Podległa FSB rosyjska straż graniczna wykorzystuje aerostaty z nowoczesnymi stacjami obserwacji radarowej i optycznej. Poinformowały o tym rosyjskie media, na które powołuje się mil.in.ua.
– Nowoczesne aerostaty mogą obserwować sytuację przy granicy z powietrza przez kilka dób. System zapewnia obserwację radiolokacyjną i obrazową. Jeśli pojawią się osoby łamiące prawo, ich przemieszczanie możn będzie można śledzić online – czytamy w artykule o nowym rozwiązaniu FSB.

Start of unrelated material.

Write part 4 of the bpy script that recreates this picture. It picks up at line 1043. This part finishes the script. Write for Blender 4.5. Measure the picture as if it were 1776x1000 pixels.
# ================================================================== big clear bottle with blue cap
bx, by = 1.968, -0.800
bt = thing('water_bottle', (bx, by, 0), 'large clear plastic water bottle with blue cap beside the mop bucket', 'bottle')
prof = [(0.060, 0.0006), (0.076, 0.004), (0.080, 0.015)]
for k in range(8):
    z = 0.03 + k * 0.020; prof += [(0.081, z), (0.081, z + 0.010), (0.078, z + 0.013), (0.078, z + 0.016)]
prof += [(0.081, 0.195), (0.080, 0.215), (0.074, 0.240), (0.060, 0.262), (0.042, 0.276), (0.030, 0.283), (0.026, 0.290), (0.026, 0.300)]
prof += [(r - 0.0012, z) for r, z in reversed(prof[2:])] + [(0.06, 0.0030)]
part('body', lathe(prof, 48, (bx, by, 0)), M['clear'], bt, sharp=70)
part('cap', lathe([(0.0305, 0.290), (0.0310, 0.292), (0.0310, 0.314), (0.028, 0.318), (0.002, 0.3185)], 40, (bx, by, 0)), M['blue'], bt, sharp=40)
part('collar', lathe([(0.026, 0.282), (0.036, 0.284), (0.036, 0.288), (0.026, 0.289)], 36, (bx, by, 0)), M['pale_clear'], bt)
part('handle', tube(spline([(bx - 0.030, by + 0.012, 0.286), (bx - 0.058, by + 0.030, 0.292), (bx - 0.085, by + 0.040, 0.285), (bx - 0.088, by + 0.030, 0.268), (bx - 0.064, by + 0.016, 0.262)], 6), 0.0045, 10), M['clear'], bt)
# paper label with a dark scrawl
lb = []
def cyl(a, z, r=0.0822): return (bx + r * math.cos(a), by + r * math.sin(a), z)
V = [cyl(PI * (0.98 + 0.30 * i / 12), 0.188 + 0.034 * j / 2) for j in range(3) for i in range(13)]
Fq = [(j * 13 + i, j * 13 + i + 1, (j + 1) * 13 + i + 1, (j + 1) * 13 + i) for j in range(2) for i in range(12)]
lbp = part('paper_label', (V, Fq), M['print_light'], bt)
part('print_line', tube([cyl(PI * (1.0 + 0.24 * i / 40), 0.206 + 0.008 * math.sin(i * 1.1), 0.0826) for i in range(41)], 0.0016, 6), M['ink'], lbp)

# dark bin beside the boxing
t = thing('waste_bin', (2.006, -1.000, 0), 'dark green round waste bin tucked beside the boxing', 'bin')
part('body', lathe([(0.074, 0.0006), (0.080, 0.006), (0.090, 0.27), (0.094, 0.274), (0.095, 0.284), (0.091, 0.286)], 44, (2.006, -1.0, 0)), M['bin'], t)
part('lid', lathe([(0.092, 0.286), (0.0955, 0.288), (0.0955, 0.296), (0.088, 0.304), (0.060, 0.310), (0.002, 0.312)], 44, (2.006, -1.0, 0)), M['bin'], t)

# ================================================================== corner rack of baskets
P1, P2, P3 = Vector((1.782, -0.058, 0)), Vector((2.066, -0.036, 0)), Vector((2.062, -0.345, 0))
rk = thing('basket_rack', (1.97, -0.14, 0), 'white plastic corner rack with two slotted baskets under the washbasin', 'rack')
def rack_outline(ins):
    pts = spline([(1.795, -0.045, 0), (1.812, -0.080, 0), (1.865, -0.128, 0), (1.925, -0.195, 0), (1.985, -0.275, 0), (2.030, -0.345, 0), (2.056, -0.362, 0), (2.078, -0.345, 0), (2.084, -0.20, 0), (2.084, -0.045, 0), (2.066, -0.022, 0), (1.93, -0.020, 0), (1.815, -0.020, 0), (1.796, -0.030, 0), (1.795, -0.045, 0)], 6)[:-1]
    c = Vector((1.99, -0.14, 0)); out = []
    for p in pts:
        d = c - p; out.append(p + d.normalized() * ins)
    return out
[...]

Rosyjskie media twierdzą, że pogranicznicy wykorzystują drony i aerostaty w celu zapobiegania nielegalnej migracji z Rosji do Finlandii. W rzeczywistości to służby Moskwy wywierają na Helsinki presję z wykorzystaniem migrantów. W ubiegłym tygodniu Finlandia zwróciła się o pomoc w tej sprawie do Unii Europejskiej.
Ukraiński portal mil.in.ua twierdzi, że urządzenia na zdjęciu to aerostat AKW-05, przeznaczony do prowadzenia rozpoznania i obserwacji w promieniu 10 kilometrów. Według danych producenta, planowana jest także produkcja wersji z radarami, systemami łączności i walki radioelektronicznej, a także systemami wskazywania celów.
Według rosyjskiej infografiki każdy taki zestaw rozpoznawczy składa się z uterenowionej ciężarówki z punktem sterowania, ciągniętej przez nią przyczepy ze zwijadłem liny mocującej aerostat oraz drugiej ciężarówki z gazem w butlach do napełniania urządzenia latającego.
Rosyjski aerostat ma pojemność 50 metrów sześciennych i napełniany jest helem. Może przebywać w powietrzu do 75 godzin przy wietrze dochodzącym do 25 metrów na sekundę (90 kilometrów na godzinę). Wynosi on na wysokość od 300 do 1000 metrów moduł obserwacyjny o wadze 16 kilogramów.
Nieocenionej roli bezzałogowych statków powietrznych na współczesnym polu walki, ale też w strzeżeniu granic państwowych, nie trzeba już tłumaczyć. Aerostat ma tę przewagę nad dronem, że jest w stanie przebywać w powietrzu bez przerwy przez długi czas.
Jednym z zastosowań dla aerostatów jest wynoszenie w powietrze anteny retransmitującej łączność radiową, w tym z dronami.
Rosjanie wykorzystywali je do ochrony obiektów wojskowych w Syrii. Podczepiano pod nie wtedy optoelektroniczne głowice obserwacyjne.
22 marca polskie Ministerstwo Obrony poinformowało o podpisaniu kontraktu na zakup czterech dużych aerostatów Barbara. Będą one wynosiły w powietrze radary zdolne wykrywać samoloty, rakiety, drony i jednostki nawodne w promieniu 300 kilometrów.
Polska wyda na ich zakup 960 milionów dolarów i będzie pierwszym użytkownikiem tego systemu w Europie.